Thursday, October 8, 2015

Review of “Situated Learning in a classroom community” By Eliza Pitri

 
Literature Review and Introduction

The journal is penned by an art teacher, working with elementary school children aged 7 to 10 where she encouraged children to work on history, art history and community life for purposeful art making, more specifically on a project based activity on Olympic games.
Brown, Collins and Duguid suggest that most teaching practices face limitations when they assume concepts to be naturally abstracted from the situations in which it is learned. They are also looked upon as supplements to the concepts. Lave (1997) challenge the idea of separating the subject from its process and application. According to Duguid (1989), Learning = activity * context * culture. If not, education defeats its purpose of application of knowledge.
Situated leaning means to place knowledge and application to a context, a place and time, influenced by the environment. The concept of situated learning is embedded in constructivism (Stein, 1998). It conceives of learning as a sociocultural phenomenon rather than a decontextualized body of abstract knowledge. Situated learning differs from the other kinds of experiential learning in it being grounded in everyday practices, acquired situationally and deeply embedded in the socio cultural context.
Lave and Wenger (1991) note that, “the generality of any form of knowledge lies in the power to renegotiate the meaning of the past and future in constructing the meaning of present circumstances” (p.34).

The Experiment

The author went ahead to design a project to give children an opportunity to learn through activities rooted in their social and physical environment and calling it a socio-constructivist situated approach to learning. They define planning as an essential starting point but do not specify the goals for them. Instead they discuss about the various goal possibilities as a result of the various planning and decisions. Thus the hypothesis was flexible and adaptive to the needs and interests in the present context of time and place, for the children. The children were picked from a peer culture, scouts, where their friendship developed outside an educational concept.
Once a week art classes took shape on the concept of Olympic games. The concept was chosen based on the children’s activities, interactions and conversations. Observations of children, the identification of peer culture lead to insights of their interests, everyday questions, concerns, likes and dislikes. The children researched on the array of themes, posters, history, articles, and mascot on the Olympics. With a set of questions the children narrowed down on the mascot that further led to more questions on the subject. Post the research, they were asked to design a mascot for the Olympics to be held in their own country.

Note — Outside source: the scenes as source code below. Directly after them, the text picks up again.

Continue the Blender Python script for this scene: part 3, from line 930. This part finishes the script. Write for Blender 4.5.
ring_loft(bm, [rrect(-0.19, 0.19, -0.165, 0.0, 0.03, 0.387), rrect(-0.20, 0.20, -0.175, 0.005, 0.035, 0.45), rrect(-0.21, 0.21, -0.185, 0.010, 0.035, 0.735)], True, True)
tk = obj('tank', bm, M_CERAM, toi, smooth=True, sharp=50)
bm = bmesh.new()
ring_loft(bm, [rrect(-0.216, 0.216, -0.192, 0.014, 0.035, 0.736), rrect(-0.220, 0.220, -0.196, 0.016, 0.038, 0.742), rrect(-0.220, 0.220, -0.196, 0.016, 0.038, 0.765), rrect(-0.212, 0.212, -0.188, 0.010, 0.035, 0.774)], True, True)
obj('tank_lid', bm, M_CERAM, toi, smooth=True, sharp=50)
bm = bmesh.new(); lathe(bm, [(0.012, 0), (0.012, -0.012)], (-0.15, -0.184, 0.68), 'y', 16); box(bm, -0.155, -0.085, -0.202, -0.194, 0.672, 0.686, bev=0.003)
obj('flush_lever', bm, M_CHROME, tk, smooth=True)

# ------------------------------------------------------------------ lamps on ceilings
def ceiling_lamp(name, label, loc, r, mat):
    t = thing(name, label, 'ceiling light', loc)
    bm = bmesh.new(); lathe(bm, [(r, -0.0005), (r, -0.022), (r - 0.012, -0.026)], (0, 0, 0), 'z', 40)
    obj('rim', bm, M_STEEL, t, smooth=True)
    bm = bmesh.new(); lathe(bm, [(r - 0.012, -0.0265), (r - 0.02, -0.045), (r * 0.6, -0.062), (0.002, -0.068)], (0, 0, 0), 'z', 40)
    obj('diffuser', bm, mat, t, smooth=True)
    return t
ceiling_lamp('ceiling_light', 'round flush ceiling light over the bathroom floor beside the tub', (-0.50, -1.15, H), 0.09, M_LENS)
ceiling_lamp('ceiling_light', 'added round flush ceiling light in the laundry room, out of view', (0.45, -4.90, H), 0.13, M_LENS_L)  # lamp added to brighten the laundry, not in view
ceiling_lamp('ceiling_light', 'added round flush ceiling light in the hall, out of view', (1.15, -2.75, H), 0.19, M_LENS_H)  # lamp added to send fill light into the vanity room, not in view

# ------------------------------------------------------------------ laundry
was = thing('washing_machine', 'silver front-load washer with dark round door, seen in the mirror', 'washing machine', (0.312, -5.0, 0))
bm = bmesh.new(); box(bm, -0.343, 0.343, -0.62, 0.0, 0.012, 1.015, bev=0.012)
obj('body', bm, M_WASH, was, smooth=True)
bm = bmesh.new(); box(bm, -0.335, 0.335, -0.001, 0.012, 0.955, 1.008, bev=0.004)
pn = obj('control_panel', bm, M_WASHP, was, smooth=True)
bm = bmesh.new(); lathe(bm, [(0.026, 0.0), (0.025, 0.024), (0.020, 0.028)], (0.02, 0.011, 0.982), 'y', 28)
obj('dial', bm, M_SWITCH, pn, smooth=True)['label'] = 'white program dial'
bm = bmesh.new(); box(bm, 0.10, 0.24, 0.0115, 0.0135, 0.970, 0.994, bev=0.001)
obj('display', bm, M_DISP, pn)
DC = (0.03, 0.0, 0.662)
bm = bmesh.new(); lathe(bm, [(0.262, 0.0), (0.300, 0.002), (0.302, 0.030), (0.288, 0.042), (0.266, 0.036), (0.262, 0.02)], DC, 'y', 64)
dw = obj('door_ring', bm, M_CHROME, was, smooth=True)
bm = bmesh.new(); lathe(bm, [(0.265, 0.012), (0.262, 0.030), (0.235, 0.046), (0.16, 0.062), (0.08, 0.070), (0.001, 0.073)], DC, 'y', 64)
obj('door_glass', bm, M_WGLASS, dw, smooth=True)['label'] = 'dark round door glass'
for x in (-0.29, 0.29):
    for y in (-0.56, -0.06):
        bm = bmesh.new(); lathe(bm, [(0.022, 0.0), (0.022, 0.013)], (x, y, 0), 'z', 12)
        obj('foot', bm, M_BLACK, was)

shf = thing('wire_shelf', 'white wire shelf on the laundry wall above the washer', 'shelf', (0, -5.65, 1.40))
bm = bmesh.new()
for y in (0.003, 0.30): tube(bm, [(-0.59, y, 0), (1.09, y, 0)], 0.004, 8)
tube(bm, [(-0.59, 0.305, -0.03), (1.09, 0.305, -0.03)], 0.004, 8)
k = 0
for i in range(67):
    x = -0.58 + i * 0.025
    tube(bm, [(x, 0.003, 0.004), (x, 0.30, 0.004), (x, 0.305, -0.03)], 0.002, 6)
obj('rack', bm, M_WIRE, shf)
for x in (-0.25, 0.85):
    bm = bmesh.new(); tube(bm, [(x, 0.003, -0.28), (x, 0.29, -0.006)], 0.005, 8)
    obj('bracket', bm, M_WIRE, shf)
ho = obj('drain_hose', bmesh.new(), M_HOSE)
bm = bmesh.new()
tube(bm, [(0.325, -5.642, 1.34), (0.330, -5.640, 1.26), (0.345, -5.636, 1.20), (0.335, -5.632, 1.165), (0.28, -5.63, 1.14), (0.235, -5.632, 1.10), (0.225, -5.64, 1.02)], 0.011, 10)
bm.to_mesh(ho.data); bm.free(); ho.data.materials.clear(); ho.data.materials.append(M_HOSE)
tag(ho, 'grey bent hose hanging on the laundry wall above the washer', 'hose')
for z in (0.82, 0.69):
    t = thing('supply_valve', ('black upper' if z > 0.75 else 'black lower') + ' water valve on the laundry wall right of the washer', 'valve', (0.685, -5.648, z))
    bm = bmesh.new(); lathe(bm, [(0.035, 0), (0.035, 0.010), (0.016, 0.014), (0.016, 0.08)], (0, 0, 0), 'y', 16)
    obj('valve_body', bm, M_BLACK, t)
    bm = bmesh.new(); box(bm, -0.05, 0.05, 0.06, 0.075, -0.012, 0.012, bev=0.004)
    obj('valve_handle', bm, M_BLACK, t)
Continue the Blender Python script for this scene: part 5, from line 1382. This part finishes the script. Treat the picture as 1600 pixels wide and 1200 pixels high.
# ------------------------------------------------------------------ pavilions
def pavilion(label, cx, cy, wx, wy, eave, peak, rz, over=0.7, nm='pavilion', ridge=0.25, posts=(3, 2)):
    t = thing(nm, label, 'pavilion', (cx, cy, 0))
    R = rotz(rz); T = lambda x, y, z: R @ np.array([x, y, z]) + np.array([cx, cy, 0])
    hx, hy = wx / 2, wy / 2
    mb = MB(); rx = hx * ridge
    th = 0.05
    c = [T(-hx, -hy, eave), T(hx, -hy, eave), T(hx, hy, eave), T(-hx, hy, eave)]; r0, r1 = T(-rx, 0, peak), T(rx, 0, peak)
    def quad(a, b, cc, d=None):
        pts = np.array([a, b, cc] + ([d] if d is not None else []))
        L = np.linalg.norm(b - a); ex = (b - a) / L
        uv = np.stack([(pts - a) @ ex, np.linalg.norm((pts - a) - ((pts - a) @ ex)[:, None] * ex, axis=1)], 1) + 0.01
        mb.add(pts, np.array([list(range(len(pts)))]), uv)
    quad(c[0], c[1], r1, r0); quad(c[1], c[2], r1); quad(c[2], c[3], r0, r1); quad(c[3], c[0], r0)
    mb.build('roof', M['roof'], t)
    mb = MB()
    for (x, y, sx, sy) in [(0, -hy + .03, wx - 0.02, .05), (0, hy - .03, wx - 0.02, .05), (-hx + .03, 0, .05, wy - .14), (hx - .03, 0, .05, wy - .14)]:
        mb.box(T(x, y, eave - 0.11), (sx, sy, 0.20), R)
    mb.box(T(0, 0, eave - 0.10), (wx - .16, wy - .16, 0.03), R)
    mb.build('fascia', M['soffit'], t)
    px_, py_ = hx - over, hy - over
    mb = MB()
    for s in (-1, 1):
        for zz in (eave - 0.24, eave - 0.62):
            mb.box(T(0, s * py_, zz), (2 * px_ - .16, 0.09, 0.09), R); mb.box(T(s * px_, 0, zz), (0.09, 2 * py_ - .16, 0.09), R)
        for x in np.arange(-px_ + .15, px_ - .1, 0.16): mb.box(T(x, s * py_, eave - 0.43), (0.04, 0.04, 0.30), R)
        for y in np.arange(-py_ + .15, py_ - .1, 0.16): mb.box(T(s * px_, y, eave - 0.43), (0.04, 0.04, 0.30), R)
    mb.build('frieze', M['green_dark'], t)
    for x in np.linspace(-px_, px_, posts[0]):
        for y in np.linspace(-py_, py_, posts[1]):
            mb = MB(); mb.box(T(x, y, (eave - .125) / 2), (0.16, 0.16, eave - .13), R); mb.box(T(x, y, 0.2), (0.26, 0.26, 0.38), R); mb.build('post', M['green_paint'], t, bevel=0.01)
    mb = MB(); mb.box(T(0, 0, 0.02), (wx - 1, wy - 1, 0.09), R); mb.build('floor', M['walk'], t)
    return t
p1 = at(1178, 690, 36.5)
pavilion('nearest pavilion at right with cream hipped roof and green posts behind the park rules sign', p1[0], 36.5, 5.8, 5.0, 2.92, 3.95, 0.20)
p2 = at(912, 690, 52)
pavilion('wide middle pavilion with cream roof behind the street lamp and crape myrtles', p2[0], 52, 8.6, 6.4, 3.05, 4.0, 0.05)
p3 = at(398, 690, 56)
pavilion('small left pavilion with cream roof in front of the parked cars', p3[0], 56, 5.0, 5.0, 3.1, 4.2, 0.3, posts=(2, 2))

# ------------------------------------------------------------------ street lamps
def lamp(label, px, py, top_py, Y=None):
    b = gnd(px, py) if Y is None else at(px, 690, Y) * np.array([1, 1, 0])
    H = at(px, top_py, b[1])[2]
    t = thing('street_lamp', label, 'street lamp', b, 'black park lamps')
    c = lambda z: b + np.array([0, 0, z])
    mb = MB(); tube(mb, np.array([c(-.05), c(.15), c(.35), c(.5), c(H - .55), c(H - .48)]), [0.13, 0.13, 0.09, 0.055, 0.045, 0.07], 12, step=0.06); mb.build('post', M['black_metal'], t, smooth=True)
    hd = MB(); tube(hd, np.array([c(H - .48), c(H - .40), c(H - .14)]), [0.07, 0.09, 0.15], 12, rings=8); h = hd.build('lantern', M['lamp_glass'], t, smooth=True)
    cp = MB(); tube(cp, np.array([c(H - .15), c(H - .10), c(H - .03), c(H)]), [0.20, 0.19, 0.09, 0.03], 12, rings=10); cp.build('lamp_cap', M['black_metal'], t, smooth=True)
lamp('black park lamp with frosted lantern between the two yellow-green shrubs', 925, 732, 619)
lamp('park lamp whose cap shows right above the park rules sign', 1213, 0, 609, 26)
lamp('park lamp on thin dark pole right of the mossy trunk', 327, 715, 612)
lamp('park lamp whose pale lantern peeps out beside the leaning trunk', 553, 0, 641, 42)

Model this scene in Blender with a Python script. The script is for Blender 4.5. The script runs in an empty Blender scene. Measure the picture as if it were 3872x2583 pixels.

Ecological theorists like McCabe and Balzano (1986) and socio-historical theorists like Lave (1988) all focus their attention to knowledge being implemented in activities embedded in socially constructed domains, ecological approaches or physical environments. The author suggests that the role of the teacher here is to facilitate social interaction, purposeful discussions, constructive conflicts and environmental stimuli for triggering children.

As Denzin (1977) points out the socio-cultural world has patterns of interaction and communication that link individuals to the experience. Thus a very important aspect of the social environment is communication. In this experiment communication formed a network of sending and receiving ideas through negotiations, visual expressions and debates.

Conclusion

A number of American communities have made serious efforts to recreate successful educational approaches from other communities (Cadwell, 1997). The author concludes with the benefits of the situated learning in a classroom that initiated student interaction, communication, triggering negotiating capabilities, and contextualizing the problem prior to finding solutions along with the importance of teacher intervention.